Wie die Gesellschaftsanteile in Russland am Ende verwertet werden können, sei noch zu klären. Es existierten Bundesgarantien – BASF sprach zuletzt davon, dass Assets von etwas mehr als 2,5 Mrd. Euro abgesichert seien. Laut Mehren wird Wintershall alle Möglichkeiten prüfen, um den Schaden zu reduzieren.

Wintershall bewahrt sich nach Angaben des Managements trotz der hohen Wertberichtigungen ihre finanzielle Flexibilität. Mehren verweist auf die zum Ende des dritten Quartals 2022 ohne die in Russland feststeckenden Gelder ausgewiesene Liquidität von 4 Mrd. Euro. Die für 2021 noch an die beiden Gesellschafter BASF und Letter One ausstehende Dividende sei im vierten Quartal 2022 gezahlt worden.

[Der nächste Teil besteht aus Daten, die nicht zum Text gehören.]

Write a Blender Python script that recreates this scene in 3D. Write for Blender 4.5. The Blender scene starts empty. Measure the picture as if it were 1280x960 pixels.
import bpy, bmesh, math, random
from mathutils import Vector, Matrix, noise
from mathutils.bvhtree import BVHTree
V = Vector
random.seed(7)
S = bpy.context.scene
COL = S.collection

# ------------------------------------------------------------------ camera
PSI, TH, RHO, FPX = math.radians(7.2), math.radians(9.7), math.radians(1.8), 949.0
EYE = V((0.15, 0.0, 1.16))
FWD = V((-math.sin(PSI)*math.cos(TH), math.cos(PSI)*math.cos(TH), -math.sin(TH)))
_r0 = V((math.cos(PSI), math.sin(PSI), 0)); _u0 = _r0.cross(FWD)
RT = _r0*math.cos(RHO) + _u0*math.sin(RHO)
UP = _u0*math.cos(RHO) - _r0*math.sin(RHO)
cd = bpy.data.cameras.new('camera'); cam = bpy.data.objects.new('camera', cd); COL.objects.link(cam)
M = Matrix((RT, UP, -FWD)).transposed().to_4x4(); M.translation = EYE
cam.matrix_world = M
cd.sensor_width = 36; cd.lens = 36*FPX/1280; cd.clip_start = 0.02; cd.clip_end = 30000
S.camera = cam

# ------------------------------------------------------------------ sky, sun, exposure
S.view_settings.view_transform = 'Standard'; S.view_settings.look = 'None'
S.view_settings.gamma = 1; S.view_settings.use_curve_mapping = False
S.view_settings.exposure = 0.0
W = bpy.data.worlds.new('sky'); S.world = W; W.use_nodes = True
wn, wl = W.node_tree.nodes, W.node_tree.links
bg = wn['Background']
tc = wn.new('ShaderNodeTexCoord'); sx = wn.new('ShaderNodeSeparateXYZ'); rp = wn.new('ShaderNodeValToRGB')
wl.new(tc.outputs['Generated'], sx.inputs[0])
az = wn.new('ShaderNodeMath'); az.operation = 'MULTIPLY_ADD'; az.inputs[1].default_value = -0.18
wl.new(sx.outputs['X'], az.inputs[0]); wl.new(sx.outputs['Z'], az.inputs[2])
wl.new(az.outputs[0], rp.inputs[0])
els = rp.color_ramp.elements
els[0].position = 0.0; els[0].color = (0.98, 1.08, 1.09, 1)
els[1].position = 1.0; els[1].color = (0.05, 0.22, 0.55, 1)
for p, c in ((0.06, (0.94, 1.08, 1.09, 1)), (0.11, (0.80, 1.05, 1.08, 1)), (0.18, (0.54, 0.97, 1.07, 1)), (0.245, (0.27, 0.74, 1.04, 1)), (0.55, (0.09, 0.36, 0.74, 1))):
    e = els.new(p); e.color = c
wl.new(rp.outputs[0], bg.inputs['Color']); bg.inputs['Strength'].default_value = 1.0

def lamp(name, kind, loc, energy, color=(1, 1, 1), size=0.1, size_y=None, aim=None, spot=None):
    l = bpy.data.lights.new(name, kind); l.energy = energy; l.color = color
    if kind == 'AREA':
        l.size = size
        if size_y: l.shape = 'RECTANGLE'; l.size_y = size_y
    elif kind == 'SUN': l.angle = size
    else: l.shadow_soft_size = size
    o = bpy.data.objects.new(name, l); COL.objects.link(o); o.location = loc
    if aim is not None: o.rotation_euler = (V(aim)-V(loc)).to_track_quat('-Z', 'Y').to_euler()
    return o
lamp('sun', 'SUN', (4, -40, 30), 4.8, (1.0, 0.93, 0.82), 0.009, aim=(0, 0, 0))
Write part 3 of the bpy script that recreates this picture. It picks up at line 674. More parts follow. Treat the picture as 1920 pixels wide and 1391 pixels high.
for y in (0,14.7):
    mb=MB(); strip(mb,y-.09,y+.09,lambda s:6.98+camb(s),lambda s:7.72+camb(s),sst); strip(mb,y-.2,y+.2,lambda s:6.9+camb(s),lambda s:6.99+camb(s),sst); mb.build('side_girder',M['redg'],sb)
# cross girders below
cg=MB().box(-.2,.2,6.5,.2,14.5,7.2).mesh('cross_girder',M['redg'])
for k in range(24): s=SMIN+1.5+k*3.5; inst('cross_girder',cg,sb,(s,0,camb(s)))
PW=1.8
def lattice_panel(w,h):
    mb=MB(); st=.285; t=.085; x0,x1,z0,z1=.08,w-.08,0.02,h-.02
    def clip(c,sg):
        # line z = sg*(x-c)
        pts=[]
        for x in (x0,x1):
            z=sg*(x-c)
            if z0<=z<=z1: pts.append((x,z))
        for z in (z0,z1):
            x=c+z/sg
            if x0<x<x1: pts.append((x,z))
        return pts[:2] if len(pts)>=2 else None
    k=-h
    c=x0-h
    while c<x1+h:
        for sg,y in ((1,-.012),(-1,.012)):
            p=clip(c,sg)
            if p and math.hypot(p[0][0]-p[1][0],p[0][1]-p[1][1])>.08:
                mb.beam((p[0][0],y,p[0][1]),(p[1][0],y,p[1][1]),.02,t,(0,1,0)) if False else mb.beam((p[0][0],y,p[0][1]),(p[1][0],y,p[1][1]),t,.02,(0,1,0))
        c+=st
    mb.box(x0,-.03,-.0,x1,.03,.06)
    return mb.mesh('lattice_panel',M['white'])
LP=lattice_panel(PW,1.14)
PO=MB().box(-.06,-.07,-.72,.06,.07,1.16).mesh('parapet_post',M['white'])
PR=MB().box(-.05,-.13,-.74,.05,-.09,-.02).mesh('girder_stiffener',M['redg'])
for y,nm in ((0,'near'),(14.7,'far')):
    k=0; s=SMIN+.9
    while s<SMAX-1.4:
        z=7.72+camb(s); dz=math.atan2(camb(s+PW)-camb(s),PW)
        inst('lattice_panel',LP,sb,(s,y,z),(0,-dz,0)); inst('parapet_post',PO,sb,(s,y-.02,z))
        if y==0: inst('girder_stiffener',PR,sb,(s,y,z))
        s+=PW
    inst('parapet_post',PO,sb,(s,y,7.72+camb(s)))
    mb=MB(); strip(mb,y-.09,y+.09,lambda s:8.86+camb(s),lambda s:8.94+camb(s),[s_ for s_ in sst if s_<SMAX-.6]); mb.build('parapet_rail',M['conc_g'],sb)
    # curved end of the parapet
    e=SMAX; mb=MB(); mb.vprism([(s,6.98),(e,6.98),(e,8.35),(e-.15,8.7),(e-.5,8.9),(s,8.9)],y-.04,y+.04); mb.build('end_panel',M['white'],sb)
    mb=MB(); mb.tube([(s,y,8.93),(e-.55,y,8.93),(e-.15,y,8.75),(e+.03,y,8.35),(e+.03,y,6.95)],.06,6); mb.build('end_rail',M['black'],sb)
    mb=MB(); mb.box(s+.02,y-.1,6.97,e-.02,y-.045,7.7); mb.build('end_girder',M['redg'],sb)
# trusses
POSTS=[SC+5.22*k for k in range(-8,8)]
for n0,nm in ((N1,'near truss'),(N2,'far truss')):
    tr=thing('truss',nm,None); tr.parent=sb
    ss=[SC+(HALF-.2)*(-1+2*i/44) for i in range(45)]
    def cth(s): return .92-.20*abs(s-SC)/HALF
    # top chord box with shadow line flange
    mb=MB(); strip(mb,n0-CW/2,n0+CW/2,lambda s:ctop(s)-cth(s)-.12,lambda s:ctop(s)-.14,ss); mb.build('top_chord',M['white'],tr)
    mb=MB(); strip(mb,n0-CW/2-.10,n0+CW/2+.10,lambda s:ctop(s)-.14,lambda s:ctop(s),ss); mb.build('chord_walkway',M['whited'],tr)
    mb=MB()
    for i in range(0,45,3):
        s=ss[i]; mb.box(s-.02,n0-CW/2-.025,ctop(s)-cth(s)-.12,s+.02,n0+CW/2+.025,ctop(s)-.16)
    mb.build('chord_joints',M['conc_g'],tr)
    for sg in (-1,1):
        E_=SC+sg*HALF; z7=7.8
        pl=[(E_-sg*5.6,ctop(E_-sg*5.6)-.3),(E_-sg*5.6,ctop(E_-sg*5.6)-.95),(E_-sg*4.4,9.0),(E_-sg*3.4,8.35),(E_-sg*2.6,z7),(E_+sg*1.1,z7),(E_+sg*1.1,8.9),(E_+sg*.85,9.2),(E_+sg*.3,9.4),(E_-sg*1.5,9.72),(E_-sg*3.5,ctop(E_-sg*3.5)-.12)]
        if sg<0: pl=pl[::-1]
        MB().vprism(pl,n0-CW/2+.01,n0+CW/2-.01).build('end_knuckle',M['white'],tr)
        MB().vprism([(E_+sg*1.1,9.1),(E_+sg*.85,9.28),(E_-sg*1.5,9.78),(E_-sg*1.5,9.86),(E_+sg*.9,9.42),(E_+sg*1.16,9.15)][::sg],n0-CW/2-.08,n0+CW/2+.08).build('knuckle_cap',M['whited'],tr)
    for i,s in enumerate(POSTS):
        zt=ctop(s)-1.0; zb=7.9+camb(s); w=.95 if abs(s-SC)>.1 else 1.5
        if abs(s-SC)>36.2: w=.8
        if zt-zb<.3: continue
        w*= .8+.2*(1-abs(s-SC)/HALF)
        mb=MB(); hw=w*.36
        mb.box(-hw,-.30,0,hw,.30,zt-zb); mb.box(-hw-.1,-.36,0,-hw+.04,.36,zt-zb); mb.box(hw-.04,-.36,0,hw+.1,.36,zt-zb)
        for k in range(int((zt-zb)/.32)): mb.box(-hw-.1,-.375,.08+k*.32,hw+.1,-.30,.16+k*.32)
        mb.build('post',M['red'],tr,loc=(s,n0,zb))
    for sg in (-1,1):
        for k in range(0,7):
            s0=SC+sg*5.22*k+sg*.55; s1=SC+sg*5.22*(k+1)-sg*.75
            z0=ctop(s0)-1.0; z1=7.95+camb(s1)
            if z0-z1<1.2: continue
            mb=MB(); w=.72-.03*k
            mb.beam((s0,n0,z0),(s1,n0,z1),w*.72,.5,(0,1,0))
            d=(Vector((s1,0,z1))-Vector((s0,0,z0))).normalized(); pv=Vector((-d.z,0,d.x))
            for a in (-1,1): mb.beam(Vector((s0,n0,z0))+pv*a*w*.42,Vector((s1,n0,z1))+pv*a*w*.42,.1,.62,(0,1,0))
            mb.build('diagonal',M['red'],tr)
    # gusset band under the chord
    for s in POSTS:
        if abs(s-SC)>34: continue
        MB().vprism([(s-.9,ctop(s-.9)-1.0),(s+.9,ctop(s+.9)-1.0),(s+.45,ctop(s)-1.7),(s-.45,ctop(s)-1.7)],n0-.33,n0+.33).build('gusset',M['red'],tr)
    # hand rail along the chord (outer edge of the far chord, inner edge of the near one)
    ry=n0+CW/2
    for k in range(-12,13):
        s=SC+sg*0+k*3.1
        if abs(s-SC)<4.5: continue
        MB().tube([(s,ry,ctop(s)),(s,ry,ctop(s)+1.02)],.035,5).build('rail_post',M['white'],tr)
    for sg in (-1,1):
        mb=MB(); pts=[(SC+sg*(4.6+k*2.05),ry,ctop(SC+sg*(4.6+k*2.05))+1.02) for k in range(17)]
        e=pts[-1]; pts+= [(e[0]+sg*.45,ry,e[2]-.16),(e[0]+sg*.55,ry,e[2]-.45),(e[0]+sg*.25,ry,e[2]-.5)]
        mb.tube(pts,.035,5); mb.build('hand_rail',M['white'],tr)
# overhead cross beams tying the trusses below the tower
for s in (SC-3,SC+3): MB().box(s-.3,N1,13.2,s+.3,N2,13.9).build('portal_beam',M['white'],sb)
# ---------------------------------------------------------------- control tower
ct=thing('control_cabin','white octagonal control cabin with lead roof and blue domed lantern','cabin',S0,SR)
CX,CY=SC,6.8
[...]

Winterhall hat sich nach den Worten von Mehren seit Beginn des Ukraine-Krieges mit einem „disziplinierten Ausgabenverhalten“ auf den Fall des Falles vorbereitet. Es habe Ende des dritten Quartals keine Nettoverschuldung gegeben. Einen Einblick in die Jahreszahlen will Mehren erst am 23. Februar mit der Bilanzvorlage geben. Das Eigenkapital war Ende September mit 8,6 Mrd. Euro ausgewiesen worden. Eine starke Bilanz und ein Investment-Grade-Rating sollen gewährleistet werden.

Mit Blick auf das mehrfach verschobene IPO sagt Mehren, der Rückzug aus Russland helfe sicher, das Unternehmen börsenfähiger zu machen. Das konkrete Timing sei Sache der Gesellschafter.

Bei BASF spiegelt sich das Russland-Desaster in einem erwarteten Jahresverlust von 1,4 Mrd. Euro. An der Börse führte das nicht dauerhaft zu Kursverlusten, zumal der Cashflow eine veritable Dividende zulassen sollte und es im operativen Geschäft keine Überraschung gibt.